Overall, going off of averages, the US is warmer. Average daytime highs in the winter are warmer. The US also matches much of China in heat and humidity in summer, while the southwest of the US gets hotter in the summer than anywhere in China, with warmer winters to boot.
Fall isn’t uniformly colder than China all throughout the US, and the only season in which the US is mostly colder than China is spring.
So your bizarre attempt to refute facts by arbitrarily categorizing larger American states and Chinese provinces into broad categories of “warm” and “cold” really didn’t work.
These classifications are by no means arbitrary. The reality is that locations in China with the same midwinter temperatures as the US tend to be warmer on average throughout the year. You can't compare Beijing and Chicago or Boston because midwinter is similar. Beijing is more similar to the US upper South outside of winter
Places like Kentucky, Delaware, Virginia, West Virginia, Missouri, etc. have about the same average annual temperature as the North China Plain.
Also I put Henan in the cold category. In general I put states/provinces with the main population centers having average annual temperatures below 15.5-16C into the cold category.
Here are some comparisons. China doesn't use a simple (daily max+daily min)/2 formula and instead records temperature on four separate times per day. This causes China's average temperatures on Wikipedia to generally be colder.

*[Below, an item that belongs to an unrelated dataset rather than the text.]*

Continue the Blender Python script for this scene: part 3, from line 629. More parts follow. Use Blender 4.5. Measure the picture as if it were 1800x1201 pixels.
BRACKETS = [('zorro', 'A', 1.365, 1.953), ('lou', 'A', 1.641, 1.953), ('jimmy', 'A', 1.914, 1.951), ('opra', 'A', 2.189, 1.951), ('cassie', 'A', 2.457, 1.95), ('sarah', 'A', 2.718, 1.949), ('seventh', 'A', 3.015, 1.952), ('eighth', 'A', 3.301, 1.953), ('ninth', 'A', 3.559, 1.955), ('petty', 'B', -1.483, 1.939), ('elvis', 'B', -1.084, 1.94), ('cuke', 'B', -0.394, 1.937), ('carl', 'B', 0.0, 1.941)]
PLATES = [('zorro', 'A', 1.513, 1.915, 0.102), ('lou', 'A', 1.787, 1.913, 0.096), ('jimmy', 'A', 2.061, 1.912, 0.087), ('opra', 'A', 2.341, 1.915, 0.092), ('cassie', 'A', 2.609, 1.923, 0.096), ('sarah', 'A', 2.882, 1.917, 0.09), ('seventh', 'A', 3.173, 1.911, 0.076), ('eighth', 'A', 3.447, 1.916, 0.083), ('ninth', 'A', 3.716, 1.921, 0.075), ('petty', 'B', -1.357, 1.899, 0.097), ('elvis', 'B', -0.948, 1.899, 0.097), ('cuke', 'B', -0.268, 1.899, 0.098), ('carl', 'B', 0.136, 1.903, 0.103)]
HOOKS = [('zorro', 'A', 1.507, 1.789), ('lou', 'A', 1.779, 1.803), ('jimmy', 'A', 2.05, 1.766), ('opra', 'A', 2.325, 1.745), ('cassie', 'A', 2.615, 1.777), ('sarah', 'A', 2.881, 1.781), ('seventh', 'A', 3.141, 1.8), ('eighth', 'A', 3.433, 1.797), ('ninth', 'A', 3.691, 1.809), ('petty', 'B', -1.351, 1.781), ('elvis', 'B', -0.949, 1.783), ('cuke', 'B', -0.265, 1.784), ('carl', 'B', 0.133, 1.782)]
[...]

In order to make it a fair comparison, it needs to be (daily max+daily min)/2 both ways.
Also the more maritime states like WA and OR have winters comparable to Shanghai but summers that are more like Shanghai's fall. Portland's annual temperature is a full degree colder than Beijing, and Seattle's is similar to Dalian, so they don't compare to South China. Even much of northern California has cooler average annual temperatures that are more comparable to those of the North China Plain.
And if you say that winter is more important or that highs are more important than lows, then make your own comparison. I am just comparing which one is objectively warmer/colder, not which one feels warmer/colder.